E’ dallo scorso anno che Charlier, avuto il permesso di analizzare le reliquie della santa, presentate come autentiche nel 1867, sta cercando di dirimere un dibattito che dura ormai da un secolo e mezzo. I resti – una costola umana all’apparenza carbonizzata, un frammento di lino e un femore di gatto, animale comunemente gettato nel rogo delle presunte streghe nel medioevo, mischiati a pollini di pino – (guarda le foto) si sono rivelati non autentici alla luce di nuove tecniche di analisi.
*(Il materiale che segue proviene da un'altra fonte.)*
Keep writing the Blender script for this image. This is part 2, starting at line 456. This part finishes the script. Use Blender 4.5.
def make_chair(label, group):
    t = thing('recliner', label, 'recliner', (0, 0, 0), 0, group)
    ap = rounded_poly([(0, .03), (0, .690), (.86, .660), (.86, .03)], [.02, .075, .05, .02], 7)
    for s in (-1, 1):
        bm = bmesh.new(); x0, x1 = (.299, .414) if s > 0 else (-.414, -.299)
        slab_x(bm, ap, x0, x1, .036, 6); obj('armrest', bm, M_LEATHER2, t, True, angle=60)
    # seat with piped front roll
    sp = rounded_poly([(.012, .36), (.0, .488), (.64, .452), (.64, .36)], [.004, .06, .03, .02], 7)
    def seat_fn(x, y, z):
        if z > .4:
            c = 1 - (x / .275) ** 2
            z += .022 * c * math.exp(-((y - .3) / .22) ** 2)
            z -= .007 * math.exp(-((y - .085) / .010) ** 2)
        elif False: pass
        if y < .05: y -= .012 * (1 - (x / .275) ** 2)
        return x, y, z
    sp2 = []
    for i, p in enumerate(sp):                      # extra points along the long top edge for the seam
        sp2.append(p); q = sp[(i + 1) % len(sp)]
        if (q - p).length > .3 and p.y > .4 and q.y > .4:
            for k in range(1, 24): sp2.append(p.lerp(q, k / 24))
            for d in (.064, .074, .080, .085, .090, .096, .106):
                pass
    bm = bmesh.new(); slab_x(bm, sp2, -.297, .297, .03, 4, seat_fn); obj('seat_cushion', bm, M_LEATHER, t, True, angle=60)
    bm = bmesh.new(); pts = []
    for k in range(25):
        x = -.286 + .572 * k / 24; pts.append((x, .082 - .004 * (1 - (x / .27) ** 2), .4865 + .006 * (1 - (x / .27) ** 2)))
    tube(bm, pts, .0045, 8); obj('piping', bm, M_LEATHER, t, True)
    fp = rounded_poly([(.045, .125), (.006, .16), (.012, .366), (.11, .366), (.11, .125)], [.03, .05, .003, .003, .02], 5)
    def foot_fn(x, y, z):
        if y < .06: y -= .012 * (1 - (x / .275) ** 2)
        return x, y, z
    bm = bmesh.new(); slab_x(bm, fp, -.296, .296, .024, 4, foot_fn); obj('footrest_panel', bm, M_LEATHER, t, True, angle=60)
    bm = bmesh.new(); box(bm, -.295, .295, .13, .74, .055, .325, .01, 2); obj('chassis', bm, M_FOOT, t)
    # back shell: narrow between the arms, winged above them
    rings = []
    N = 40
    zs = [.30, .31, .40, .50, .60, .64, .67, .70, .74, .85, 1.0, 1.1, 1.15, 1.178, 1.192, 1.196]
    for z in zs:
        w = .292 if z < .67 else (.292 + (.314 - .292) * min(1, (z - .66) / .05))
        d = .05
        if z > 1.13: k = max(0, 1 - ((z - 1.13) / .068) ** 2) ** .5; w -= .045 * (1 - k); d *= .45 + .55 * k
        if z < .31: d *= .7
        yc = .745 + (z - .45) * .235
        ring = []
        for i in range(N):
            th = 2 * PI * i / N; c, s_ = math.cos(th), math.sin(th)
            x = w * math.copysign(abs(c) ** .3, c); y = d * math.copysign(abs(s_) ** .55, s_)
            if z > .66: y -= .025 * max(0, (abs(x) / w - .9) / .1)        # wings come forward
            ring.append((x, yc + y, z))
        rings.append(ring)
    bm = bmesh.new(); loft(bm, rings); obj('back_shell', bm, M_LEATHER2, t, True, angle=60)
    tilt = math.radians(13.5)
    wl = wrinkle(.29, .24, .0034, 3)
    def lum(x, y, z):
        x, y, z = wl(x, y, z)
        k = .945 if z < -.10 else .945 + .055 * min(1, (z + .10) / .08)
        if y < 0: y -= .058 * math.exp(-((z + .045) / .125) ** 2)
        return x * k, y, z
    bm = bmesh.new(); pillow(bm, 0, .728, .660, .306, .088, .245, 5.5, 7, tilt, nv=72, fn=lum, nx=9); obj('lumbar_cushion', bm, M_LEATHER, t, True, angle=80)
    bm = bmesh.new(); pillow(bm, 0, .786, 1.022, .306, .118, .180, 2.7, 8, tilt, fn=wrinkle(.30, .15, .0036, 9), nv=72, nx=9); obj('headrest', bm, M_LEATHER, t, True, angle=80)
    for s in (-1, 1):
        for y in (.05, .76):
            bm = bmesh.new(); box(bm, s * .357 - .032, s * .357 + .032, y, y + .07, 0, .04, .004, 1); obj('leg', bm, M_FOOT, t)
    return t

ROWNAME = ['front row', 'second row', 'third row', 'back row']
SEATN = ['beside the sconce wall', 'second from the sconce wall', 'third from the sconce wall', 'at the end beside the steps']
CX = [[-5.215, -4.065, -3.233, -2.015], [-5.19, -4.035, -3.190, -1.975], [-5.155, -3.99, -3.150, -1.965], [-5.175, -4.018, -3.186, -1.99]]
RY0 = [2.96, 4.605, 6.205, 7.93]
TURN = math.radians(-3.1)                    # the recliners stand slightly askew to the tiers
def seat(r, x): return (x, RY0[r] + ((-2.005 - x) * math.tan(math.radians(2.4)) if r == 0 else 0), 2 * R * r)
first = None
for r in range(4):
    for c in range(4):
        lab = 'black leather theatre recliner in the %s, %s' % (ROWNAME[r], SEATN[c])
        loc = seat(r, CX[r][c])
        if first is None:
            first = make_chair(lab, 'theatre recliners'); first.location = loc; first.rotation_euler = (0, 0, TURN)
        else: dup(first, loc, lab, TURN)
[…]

Per svelare il mistero gli scienziati hanno usato diversi metodi, dalla spettrometria di massa alla microscopia elettronica, fino all’analisi specifica dei pollini. Ma per mettere sulla giusta strada Charlier e colleghi è stata decisiva l’abilità dei più famosi “nasi” dell’industria profumiera. Celebrità come Sylvaine Delacourte della maison Guerlain e Jean-Michel Duriez, di Jean Patou, hanno prestato il loro finissimo olfatto alla causa, individuando un netto aroma di vaniglia. E’ stata proprio questa la scoperta chiave: questo aroma, infatti, è prodotto dalla “decomposizione di un corpo” – sottolinea il dottor Charlier su Nature, e non dalla sua cremazione. “Corrisponde ad una mummia e non ad un corpo che sia stato arso”.
Successivamente, un’analisi microscopica e chimica dei frammenti ha mostrato che i tessuti analizzati non erano stati bruciati, ma erano ricoperti da materiali come bitume e resine. E la datazione al carbonio 14 ha permesso di collocare i resti della mummia fra il sesto ed il terzo secolo avanti Cristo. Quanto poi ai pollini di pino presenti nel frammento di lino, questa specie non esisteva nel nord ovest della Normandia ai tempi della morte di Giovanna d’Arco, mentre il suo polline era comunemente usato per l’imbalsamazione delle mummie.
Ma come hanno fatto a finire frammenti di mummia tra le reliquie della santa? Charlier spiega che erano spesso usati nella preparazione di rimedi farmaceutici, all’epoca.
I risultati non sembrano più lasciare spazio ai dubbi. La Chiesa, che canonizzò l’eroina francese nel 1920, è stata sempre prudente sull’autenticità delle reliquie, cosi l’Arcivescovado di Tours donò i resti di cui era proprietario all’associazione degli amici del Vecchio Chinon che ancora custodisce i frammenti nell’omonima cittadina del centro della Francia. Quest’ultima decise di affidarsi agli esperti già nel 1979, ma la perizia non ebbe risultati.
Ora i nuovi metodi forensi usati dal team del dottor Charlier sembrano mettere la parola fine al mistero dell’eroina, diventata un mito nazionale e il simbolo della Francia.